Let us therefore be zealous and exert ourselves and strive diligently to enter that rest [of God, to know and experience it for ourselves], that no one may fall or perish by the same kind of unbelief and disobedience [into which those in the wilderness fell]. Hebrews 4:11(AMPC)
Our first day as the human race was the day of rest. Man was created on the sixth day, the last day of creation. Adam’s first day was the seventh day, when God was celebrating His rest from all his work.
Man’s first day was the day of rest. This clearly demonstrates that the life of our design is not hustling but rather the rest life or the life of rest.
We were made for rest. By rest we don’t mean inactivity or being motionless. We are not referring to doing nothing, being idle or lazy.
There are many people who are idle, doing nothing but who are the most tired, burnt out restless, troubled ones. Rest here means peace of mind or spirit. It means free from anxiety, fear, and confusion. There are people who are as busy as a bee, very energetic and active who are altogether at rest.
No one was ever with so full a schedule as Jesus, no one so energetic and active. In only three and a half years He accomplished things which if all of them were to be written in books the whole world wouldn’t be big enough to accommodate the books. Yet Jesus was totally at rest.

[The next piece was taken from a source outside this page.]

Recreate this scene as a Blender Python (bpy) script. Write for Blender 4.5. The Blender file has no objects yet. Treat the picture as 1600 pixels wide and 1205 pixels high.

God is at rest. He is in an eternal state of peace of mind or spirit. Nothing disturbs, troubles, agitates or alarms Him. He’s free from anxiety, fear or confusion. The God who upholds, sustains and directs all creation is not worried about anything.
This is what He desires for all of us whom He made in His image and likeness. He has invited us and made it possible for us to join Him in His rest.
How do we enter into God’s rest? Believe, believe, believe.
Hebrews 4:3(AMPC) For we who have believed (adhered to and trusted in and relied on God) do enter that rest, in accordance with His declaration that those [who did not believe] should not enter when He said, As I swore in My wrath, They shall not enter My rest; and this He said although [His] works had been completed and prepared [and waiting for all who would believe] from the foundation of the world.
The scripture has helped us to know that God’s rest is accessed, experienced and enjoyed by believing. This means trusting in and relying on God. When you rest in a chair you are trusting and relying on it to support your entire weight.
We enter God’s rest by rolling onto Him and letting Him carry all our cares and burdens that are weighing us down.
Therefore, talking to God about what’s troubling us is practicing rest. Thanking God for helping us in every challenge is engaging rest. Refusing to worry, or keeping anxious thoughts out of our mind is acting in rest. Setting our minds on things that are positive is aggressive rest. Enter His rest today.